The only time to spend liberally on swag is on targeted swag to particular readers at a moment that is all about celebrating their love of your work. That moment, too, isn’t about trying to make a sale. That’s about your shared joy.

Swag must be planned.

As the rule goes, you can have anything good, fast, and cheap, but you only get to pick two of those. For swag, good and cheap are the goal. When producing any promotional items, remember they won’t appear on your doorstep the next day. Allow the maximum possible window before you need an item on hand. Price the unit cost including production and delivery. Keep things within your promo budget. No matter how cool an item is, if the bang for buck makes no sense, then don’t use it.

Swag should serve a purpose.

Whenever you feel overwhelmed by your swag options, remind yourself of what you want the swag to do, and challenge yourself to show how it can do that and what your odds of success are. Your purpose is always to promote your work. Be realistic but also creative in how you serve those ends.

Spending money on high-quality, wearable, toteable swag for you is sometimes worthwhile. A smart messenger bag with your logo is a walking ad. Clothing items and phone cases are great options so long as they’re done well, fit your brand, and are within your budget.

Sometimes the biggest purpose for swag is to serve as a tchotchke, a keepsake or totem representing the author who impressed or moved a reader, and some authors inspire more passionate readers than others. Don’t use swag to court that kind of attention—that’s the work of your stories. Should you find yourself in a place where your readers crave those kinds of takeaways, give them something that doubles as promotional work for you and doesn’t break the bank to produce.

Swag should never, ever be pushed on someone.

At best, if the situation is appropriate, ask if someone would like your swag, but this is tricky. Some people will refuse a push or an offer, but many will want to be nice and will accept—then toss it the second you’re out of sight. Never put someone in the position of wishing they could have said no to you. That hinky feeling will linger far longer than any plastic Frisbee. Talk about push marketing—at its worst.

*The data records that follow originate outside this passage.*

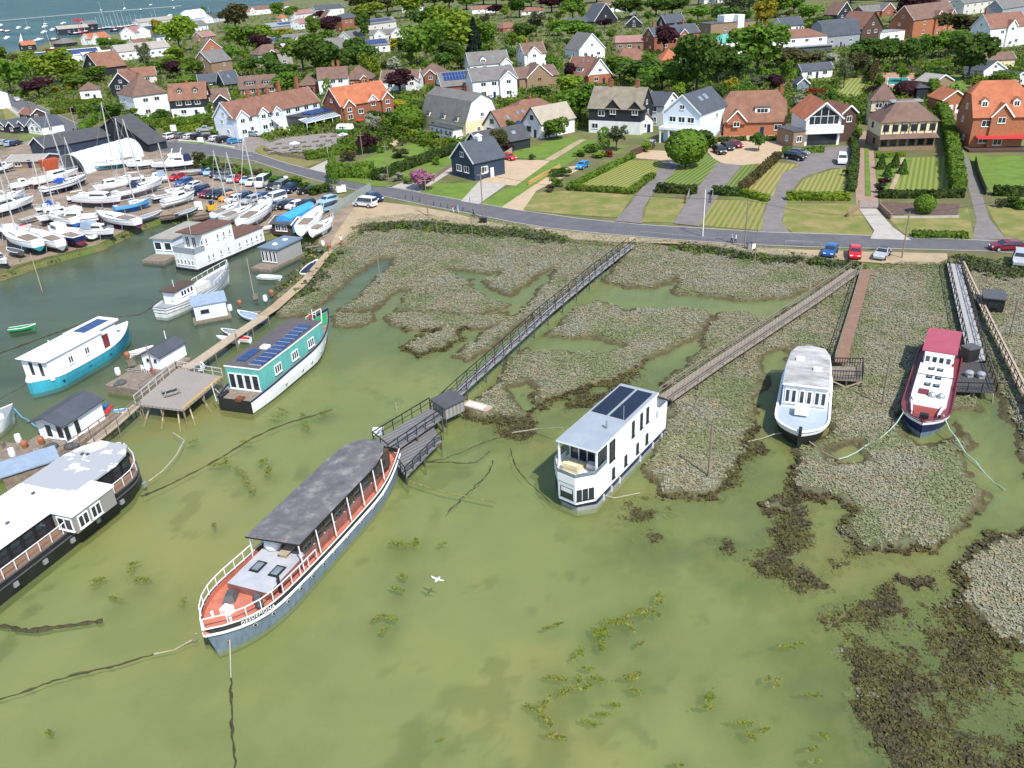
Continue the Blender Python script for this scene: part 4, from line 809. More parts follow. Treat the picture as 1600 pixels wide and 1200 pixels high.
H('black boathouse by the sea', 'long black boathouse with pale felt roof at the seashore', (93, 55), (140, 51), 8, 8, 'gx', BLACKB, T_ASB, 32, rows=[2], doors=0, cat='boathouse', name='boathouse', group=None)
H('second black boathouse', 'shorter black boathouse with grey roof behind white yachts', (136, 50), (155, 48), 10, 8, 'gx', BLACKB, T_GRY, 35, rows=[1], cat='boathouse', name='boathouse', group=None, lm=False)
H('orange roofed black sea hut', 'small black hut with orange roof on the sea wall', (38, 80), (58, 78), 8, 8, 'gx', BLACKB, T_ORG, 32, rows=[1], cat='hut', name='hut', group=None)
H('orange roofed sail loft', 'orange roofed white sail loft near the sea', (144, 70), (174, 66), 8, 10, 'gx', WHITE, T_ORG, 35, rows=[2], xg=[(.2, 8, 1, 1, WHITE)])
H('grey roofed boat store', 'dark round roofed boat store left of orange roofed sail loft', (98, 74), (122, 71), 5, 9, 'hip', BLACKB, T_GRY, 35, rows=[0], wins=False, cat='boat store', name='boat_store', group=None, lm=False)
H('white gabled boatyard office', 'large white gabled boatyard building near the masts', (190, 62), (212, 61), 9, 18, 'gy', WHITE2, T_PNK, 35, rows=[2])
H('white sheeted boat hall', 'white boat hall with grey roof beside boatyard office', (214, 60), (236, 58), 9, 16, 'gy', WHITE2, GREYM, 32, rows=[0], wins=False, lm=False, cat='hall', name='hall', group=None)
H('long brown waterfront shed', 'long low brown roofed shed along the waterfront', (220, 42), (276, 36), 6, 10, 'gx', PALE, T_ASB, 30, rows=[3], doors=0, cat='shed', name='shed', group=None, lm=False)
H('grey slate villager house', 'grey slate roofed house behind the long white hall', (246, 66), (268, 64), 7, 10, 'hip', WHITE, T_SLT, 38, rows=[2])
H('orange roofed far house', 'orange tiled house near the sea beyond the olive trees', (370, 27), (392, 24), 6, 12, 'gx', PALE, T_ORG, 36, rows=[2])
H('white fronted row', 'row of white fronted shops with brown roof near the shore', (392, 24), (424, 21), 7, 10, 'gx', WHITE, T_BRN, 36, rows=[3], xg=[(.1, 6, .5, 1, WHITE)])
H('pale roofed terrace', 'terrace of pale fronted houses in the far village', (464, 32), (492, 28), 8, 9, 'gx', WHITE, T_PNK, 36, rows=[4])
H('white gable cottage far off', 'white cottage with brown gable beside purple far tree', (508, 38), (530, 36), 8, 9, 'gy', WHITE, T_BRN, 42, rows=[2])
H('far brown roofed house', 'far brown roofed house with white end gable', (436, 18), (452, 16), 7, 8, 'gx', WHITE, T_BRN, 40, rows=[2], lm=False)
H('small orange roofed house', 'small far house with orange roof between two round trees', (440, 34), (450, 33), 5, 8, 'hip', PALE, T_ORG, 40, rows=[1], lm=False)
H('white bungalow far right of willows', 'white bungalow with orange brown roof behind the willows', (738, 22), (780, 19), 6, 9, 'gx', WHITE, T_OBR, 30, rows=[3])
H('far red roofed house', 'far house with red roof beyond dark trees', (585, 4), (604, 2), 7, 9, 'gx', WHITE, T_RBR, 40, rows=[2], lm=False)
H('brown shed roof far', 'low brown roofed house right of the dark conifer', (786, 50), (812, 47), 5, 9, 'hip', BRICK, T_RBR, 35, rows=[2], lm=False)
H('white house beyond scaffold', 'long white house with brown roof in the trees beyond', (815, 24), (850, 22), 5, 9, 'gx', WHITE, T_RBR, 32, rows=[3], lm=False)
H('top white house', 'white rendered house at the top among dark woodland', (1100, 6), (1140, 3), 6, 9, 'gx', WHITE, T_GRY, 34, rows=[3], lm=False)
H('white shop row near the shore', 'white gabled shop row left of the far villas', (300, 50), (326, 46), 7, 10, 'gx', WHITE2, T_GRY, 36, rows=[4], xg=[(.3, 7, .5, 1, WHITE)])
H('white waterfront store', 'white waterfront store with curved pale roof', (300, 36), (325, 32), 6, 12, 'gam', WHITE2, T_WHT, 30, rows=[3], trim=False)
H('pink fronted cottage', 'pink brown roofed cottage behind the lime trees', (318, 66), (338, 63), 7, 9, 'gx', BRICK2, T_PNK, 36, rows=[2])
H('white far quay house', 'white quay house with slate roof near the masts', (334, 36), (352, 32), 7, 9, 'gx', WHITE, T_SLT, 36, rows=[3])
H('brown roofed quay cottage', 'brown roofed cottage left of the golden far tree', (214, 78), (236, 75), 6, 9, 'gx', WHITE, T_RBR, 36, rows=[3])
H('pale terrace by purple tree', 'pale terrace with pink roof beside far purple tree', (470, 46), (496, 42), 8, 9, 'gx', WHITE, T_PNK, 36, rows=[4])
H('white cottage behind purple beech', 'white cottage with grey roof behind purple far beech', (548, 68), (572, 64), 8, 9, 'gx', WHITE, T_GRY, 38, rows=[3])
H('small white far villa', 'small white villa with brown roof beyond the willow', (640, 20), (664, 17), 7, 9, 'gx', WHITE, T_BRN, 38, rows=[3])
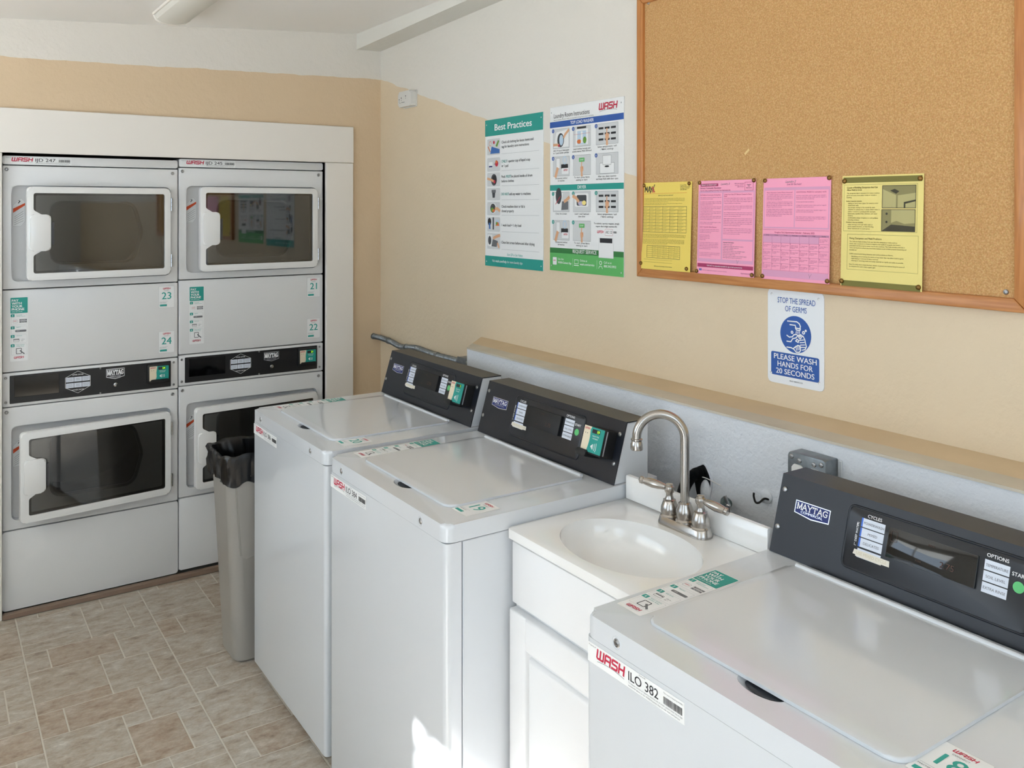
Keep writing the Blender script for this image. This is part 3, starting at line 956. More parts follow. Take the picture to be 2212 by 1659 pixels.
def washer(loc, code, num, po, led, label, big=False):
    loc, low = (loc[0], loc[1], loc[2]), -loc[2]
    t = thing('washing_machine', label, 'washer', loc, -pi / 2, 'top loading washing machines')
    fp = obj('front_panel', me_front, t)
    q = Print()
    id_sticker(q, code)
    q.build('machine_sticker', fp, (0.008, -0.0004, ZS - 0.046), 'front', label='red and black machine identification sticker')
    obj('cabinet', me_body, t)
    dk = obj('top_deck', me_deck, t)
    obj('finger_recess_shade', me_recess_shade, dk)
    for u in (0.09, 0.567):
        obj('screw_cup', me_cup, dk, (u, -0.0012, ZT - .022))
        obj('screw', me_scr_big, dk, (u, -0.0016, ZT - .022))
    q = Print()
    pay_sticker(q, 0.064, 0.268)
    q.build('payment_sticker', dk, (0.009, 0.068, ZT), 'deck', label='teal and white payment instruction sticker')
    q = Print()
    number_sticker(q, num, 0.070, 0.098)
    q.build('number_sticker', dk, (0.586, 0.071, ZT), 'deck', label='white sticker with teal machine number')
    ld = obj('lid', me_lid, t)
    obj('lid_ridge', me_ridge, ld)
    for a in (0.06, WW - .06):
        for b in (0.07, 0.58):
            obj('foot', me_foot, t, (a, b, low))
    cb = obj('console_housing', me_cons, t)
    fa = obj('console_fascia', me_fas, t)
    for u, s in ((0.018, 0.135), (0.016, 0.055), (0.664, 0.132), (0.664, 0.054)):
        obj('screw', me_scr, fa, cpt(u, s, 0.0006), (-SLOPE, 0, 0))
    q = Print()
    badge(q, 0.050, 0.136, 0.093, 0.122)
    q.build('maker_badge', fa, cpt(0, 0, 0.0012), 'slope', SLOPE, label='silver and navy maker badge')
    # raised control panel
    pn = obj('control_panel', slab_on_console(0.180, 0.535 + po, 0.030, 0.146, 0.0016, PANELB, 0.0008, 0.012), t)
    obj('panel_rim', rim_on_console(0.178, 0.537 + po, 0.028, 0.148, 0.014, 0.0026, BLACK), pn)
    obj('display', slab_on_console(0.269 + po, 0.441 + po, 0.073, 0.130, 0.004 if big else 0.009, BLACKG if big else RUBBER, 0.0008, 0.002, 0.0016), pn)
    q = Print()
    O = po
    q.text('CYCLES', 0.235 + O, 0.1325, 0.0062, WTEXT, 'C', 0.01)
    for i, s in enumerate(('POWERWASH', 'MIXED', 'DELICATES')):
        y1 = 0.1295 - i * 0.0192
        q.rect(0.208 + O, y1 - .0172, 0.212 + O, y1, BTNB, 1)
        q.rect(0.2115 + O, y1 - .0172, 0.259 + O, y1, BTNW, 1)
        q.text(s, 0.2355 + O, y1 - .0112, 0.0048, INKG, 'C', 0.005)
    q.rect(0.2085 + O, 0.0535, 0.259 + O, 0.0705, BTNW, 1)
    q.text('DEEP WATER', 0.2035 + O, 0.0815, 0.0042, WTEXT, 'L', 0.01, rot=pi / 2)
    q.line([(0.200 + O, 0.113), (0.200 + O, 0.118), (0.204 + O, 0.118)], .0007, WTEXT)
    q.line([(0.200 + O, 0.079), (0.200 + O, 0.074), (0.204 + O, 0.074)], .0007, WTEXT)
    q.text('OPTIONS', 0.472 + O, 0.1335, 0.0062, WTEXT, 'C', 0.01)
    for i, s in enumerate(('TEMPERATURE', 'SOIL LEVEL', 'EXTRA RINSE')):
        y1 = 0.1285 - i * 0.0192
        q.rect(0.451 + O, y1 - .0172, 0.494 + O, y1, BTNW, 1)
        q.text(s, 0.4725 + O, y1 - .0112, 0.0046, INKG, 'C', 0.005, width=0.034 if i == 1 else 0.038)
    q.text('START', 0.513 + O - .002, 0.1165, 0.0062, WTEXT, 'C', 0.01)
    q.disc(0.511 + O, 0.100, 0.0095, STARTG, 2, n=28)
    q.build('panel_lettering', pn, cpt(0, 0, 0.0028), 'slope', SLOPE)
    q = Print()
    q.text('2.75', 0.375 + O, 0.088, 0.0105, LCDD, 'L', sx=1.1)
    q.text('PRICE', 0.350 + O, 0.118, 0.0035, LCDD)
    q.text('ADD', 0.330 + O, 0.084, 0.0035, LCDD)
    q.frame(0.276 + O, 0.105, 0.288 + O, 0.124, .0006, LCDD, 2, .001)
    q.build('display_digits', pn, cpt(0, 0, (0.004 if big else 0.009) + 0.0030), 'slope', SLOPE)
    bm = bmesh.new()
    pts = [(0.202 + O, 0.067), (0.278 + O, 0.0665), (0.279 + O, 0.0555), (0.262 + O, 0.0553), (0.262 + O, 0.0535), (0.206 + O, 0.0545), (0.206 + O, 0.0570), (0.200 + O, 0.0573)]
    q = Print()
    q.poly(pts, TAPE, 3)
    q.text('USE MIXED CYCLE', 0.240 + O, 0.0585, 0.0055, mat('faded_pencil', 'D2C6A8', 0.8), 'C')
    q.build('tape_strip', pn, cpt(0, 0, 0.0030), 'slope', SLOPE, label='strip of faded masking tape')
    bm.free()
    # card reader
    rd = obj('card_reader', slab_on_console(0.569, 0.654, 0.062, 0.134, 0.044, BLACKG if False else RUBBER, 0.0015, 0.002), t)
    q = Print()
    q.rect(0.570, 0.066, 0.653, 0.132, TEAL, 0, 0.002)
    q.poly([(0.570, 0.066), (0.594, 0.066)] + [(0.594 + 0.005 * sin(pi * k / 8), 0.066 + 0.066 * k / 8) for k in range(1, 8)] + [(0.600, 0.132), (0.570, 0.132)], CREAM, 1)
    q.wash(0.5735, 0.1235, 0.0045, 0.020, RED, 2, False)
    q.rect(0.604, 0.117, 0.636, 0.1275, LCDD if big else INK, 2)
    q.text(led, 0.6335, 0.1185, 0.0075, LCDG, 'R', 0.01)
    q.text('READY FOR', 0.622, 0.108, 0.0035, WTEXT, 'C')
    q.text('PAYMENT', 0.622, 0.1015, 0.0035, WTEXT, 'C')
    q.disc(0.578, 0.113, 0.0014, INK, 2, n=8)
    q.disc(0.586, 0.113, 0.0014, INK, 2, n=8)
    for k in range(3):
        q.line([(0.616 + k * .006 + .003 * cos(a), 0.082 + .008 * sin(a) * (1 + k * .3)) for a in (-1, -.5, 0, .5, 1)], .0016, WTEXT, 2)
    q.poly([(0.608, 0.082), (0.616, 0.089), (0.616, 0.075)], WTEXT, 2)
    q.build('reader_face', rd, cpt(0, 0, 0.0452), 'slope', SLOPE, label='cream and teal card reader face')
    obj('reader_lip', slab_on_console(0.560, 0.602, 0.052, 0.070, 0.052, RUBBER, 0.003, 0.006), rd)
    obj('reader_edge', slab_on_console(0.6542, 0.6552, 0.066, 0.131, 0.004, SILVER, 0, 0, 0.034), rd)
    return t
washer((-0.6933, -0.9515, 0), 'ILO 386', '20', -0.019, '2', 'white top-load washer farthest back, beside the grey trash can')
washer((-0.6961, -1.6764, 0), 'ILO 384', '19', -0.019, '19', 'middle white top-load washer left of the sink')
washer((-0.6717, -2.8365, -0.0156), 'ILO 382', '18', 0.0, '18', 'nearest white top-load washer at the right of the sink', big=True)
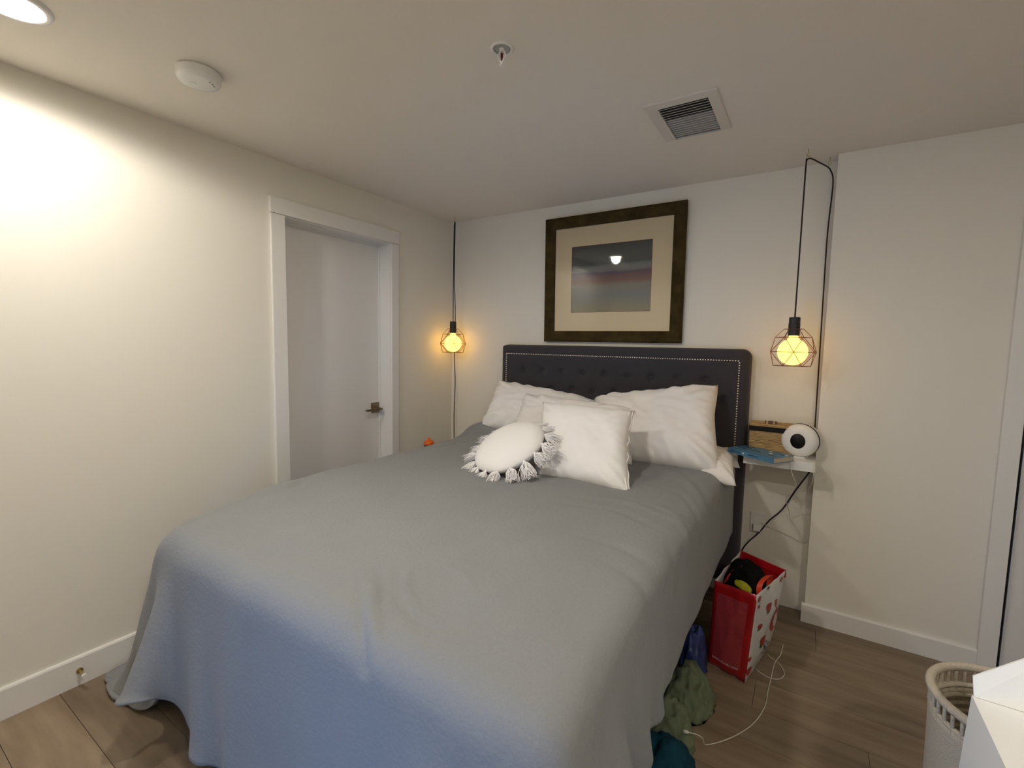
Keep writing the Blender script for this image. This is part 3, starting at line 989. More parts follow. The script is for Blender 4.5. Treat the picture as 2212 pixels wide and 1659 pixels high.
# ------------------------------------------------------------------ framed picture (leans out a little at its top)
PW, PH = 0.910, 0.812
pic = empty('framed_picture', (-1.092, YB - 0.006, 1.418), 'dusk seascape watercolour in a wide dark bronze frame above the headboard', 'picture', rot=(math.radians(1.2), 0, 0))
fw = 0.071
hwp = PW / 2
def rail(x0, x1, z0, z1, mi):
    """one mitred rail: outer corners then inner corners"""
    b = bmesh.new()
    (a0, a1, b1, b0) = mi
    ring = []
    for (px_, pz_), yy in ((a0, 0.0), (a0, -0.022), ):
        pass
    prof = [(0.0, -0.002), (0.0, -0.024), (0.012, -0.030), (0.05, -0.027), (0.062, -0.022), (0.071, -0.018), (0.071, -0.002)]
    L0, L1 = [], []
    for t, yy in prof:
        f = t / fw
        p0 = Vector((a0[0] + (b0[0] - a0[0]) * f, yy, a0[1] + (b0[1] - a0[1]) * f))
        p1 = Vector((a1[0] + (b1[0] - a1[0]) * f, yy, a1[1] + (b1[1] - a1[1]) * f))
        L0.append(b.verts.new(p0)); L1.append(b.verts.new(p1))
    n = len(prof)
    for i in range(n):
        j = (i + 1) % n
        b.faces.new((L0[i], L0[j], L1[j], L1[i]))
    b.faces.new(L0[::-1]); b.faces.new(L1)
    return b
O = [(-hwp, 0), (hwp, 0), (hwp, PH), (-hwp, PH)]
I = [(-hwp + fw, fw), (hwp - fw, fw), (hwp - fw, PH - fw), (-hwp + fw, PH - fw)]
for i in range(4):
    j = (i + 1) % 4
    obj('frame_rail', rail(0, 0, 0, 0, (O[i], O[j], I[j], I[i])), M['frame'], pic)
ax0, ax1, az0, az1 = -0.264, 0.264, 0.192, 0.618
bm = bmesh.new()
a = [bm.verts.new((x, -0.008, z)) for x, z in ((-hwp + fw - .004, fw - .004), (hwp - fw + .004, fw - .004), (hwp - fw + .004, PH - fw + .004), (-hwp + fw - .004, PH - fw + .004))]
b_ = [bm.verts.new((x, -0.008, z)) for x, z in ((ax0, az0), (ax1, az0), (ax1, az1), (ax0, az1))]
c_ = [bm.verts.new((x, -0.0055, z)) for x, z in ((ax0 + .002, az0 + .002), (ax1 - .002, az0 + .002), (ax1 - .002, az1 - .002), (ax0 + .002, az1 - .002))]
for i in range(4):
    j = (i + 1) % 4
    bm.faces.new((a[i], a[j], b_[j], b_[i]))
    bm.faces.new((b_[i], b_[j], c_[j], c_[i]))
obj('mat_board', bm, M['mat_board'], pic)
bm = bmesh.new()
t = 0.0022
for r_ in ((ax0, ax1, az0, az0 + t), (ax0, ax1, az1 - t, az1), (ax0, ax0 + t, az0 + t, az1 - t), (ax1 - t, ax1, az0 + t, az1 - t)):
    box(bm, r_[0], r_[1], -0.0086, -0.0052, r_[2], r_[3])
obj('bevel_line', bm, M['red_line'], pic)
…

Remember the act of choice is your most powerful marketing tool. There is huge significance in someone choosing to pick up your swag, possibly something as simple as a bookmark. It makes them an agent in the exchange and sets off all kinds of complicated, subliminal impulses. This means if you’re sitting at a table behind your swag, your goal to getting it picked up is not handing it out but charming them into feeling they can’t leave your presence without a reminder of how good you made them feel.

Swag must stand out.

Even the best swag will get lost if all the swag around it is the same. When you’re the only author putting a certain kind of image on your promotion, your work will pop. When it’s the new byword in marketing, it’s dead. Keep your swag garbage-can resistant.

Don’t panic! You don’t need a marketing degree to find the swag that will speak for you. You only need a solid sense of your brand and a tool kit full of technology and experts to help you produce it.